Corps awards Duval County shore protection contract

 

Jacksonville, Fla. – The U.S. Army Corps of Engineers, Jacksonville District awarded a Duval County Shore Protection construction contract June 28 to Great Lakes Dredge & Dock Company, LLC of Oak Brook, Illinois, for $13,572,170

The construction will place 650,000 cubic yards of sand on about seven miles of eroded beaches, including Jacksonville, Neptune and a portion of Atlantic Beach. The project’s completion is set for fall 2016.   

The goal of engineered shore projects is to reduce risk and promote coastal resilience. Shore projects help to reduce the damages – economic, environmental, infrastructure, human health and safety – of tropical storms and hurricanes.  Thousands of residents and businesses in Duval County benefit from this shore project because storm events erode the beach rather than destroying coastal infrastructure.  Coastal communities with engineered beaches have historically fared much better than other communities as proven by numerous studies.

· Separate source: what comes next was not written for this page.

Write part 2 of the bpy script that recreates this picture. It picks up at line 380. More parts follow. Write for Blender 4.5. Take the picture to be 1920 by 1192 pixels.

Along with providing economic stability and opportunities, beach nourishment projects also have inherent benefits in restoring critical habitat for shorebird and marine turtle nesting.

The Duval County project was initially constructed in 1978-80 and since then, five principal renourishments occurred (1985-87, 1991, 1995, 2005, and 2011) in addition to periodic placement of maintenance-dredged sand.  Beach renourishment occurs about every five to six years to maintain beaches as part of the project.  This renourishment is funded in partnership with the City of Jacksonville, Florida Department of Environmental Protection, and Duval County; funded 38.4 percent locally and 61.6 percent federally.

This year’s renourishment will widen the beach berm by between 20 and 60 feet in width, and raise the elevation of the intertidal beach by about 3 to 5 feet.  The amount of increased beach width and height will vary along the shoreline. The contractor will excavate sand from four offshore borrow areas located in federal waters.

In 2013, Florida beaches had an annual recreational value of about $50 billion – and the majority of these beaches were engineered and renourished.  Erosion is the number one concern beach tourists have about beaches. In areas where eroded beaches were restored, tourist visits and revenues increased.